Time, encounters, and words that should not have existed.
For a very long time, I wandered through a space covered in gray, devoid of color. Countless fragments were scattered there, most of them broken. My breathing became shallow, and my senses were fading; to escape this suffering, I repeatedly thought only of disappearing, day after day.
That illness would not allow my existence.
The gray space was transforming into darkness.
Standing on a fragile, crumbling boundary, just as I was about to gaze into the abyss, I caught a faint glimpse of color among the scattered fragments. I had to gather them before everything was engulfed in darkness.
I spent such a long time, so long that my memories became vague, continuously collecting those colorful fragments. When I finally looked up, I realized that the gray space, which had been turning into darkness, had transformed into a landscape full of color.

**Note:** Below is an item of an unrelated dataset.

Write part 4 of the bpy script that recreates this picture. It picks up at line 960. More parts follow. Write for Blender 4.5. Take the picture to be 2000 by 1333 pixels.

Those colorful fragments were deeply ingrained, forgotten pieces of words from my memory.
I realized that everything that had happened until then was connected, and I felt the inevitability of this flow.

Among the fragments scattered in the gray space, there was a vivid amber color and a fragment containing many words.
More than a decade ago, before I got lost in the gray space, I encountered Specialty Coffee on a chilly autumn evening. It was a deeply memorable encounter with a transparent, vibrant amber liquid, completely different from the coffee I had tasted since childhood.
Without that event, which instantly changed my perception of coffee—which until then had been merely a hobby I hadn't given much thought to—and became the trigger for me to delve into its profound world, it would not have existed among the colorful fragments in the gray space. Nor would I exist today as a purveyor of coffee.
Even the slightest incidents chain together unconsciously, influencing each other, and becoming their own colors and landscapes.
For me, the key to the entrance of a new world born from such a small trigger was that single cup of coffee I tasted on that chilly autumn evening.
Even if I were to be engulfed by the gray space again, I would no longer be lost. For there, the colorful fragments and the many words they contain certainly exist.
Going forward, I hope to continue weaving this sentiment, sometimes even beyond words.
So that the words, and their breath, will never be lost.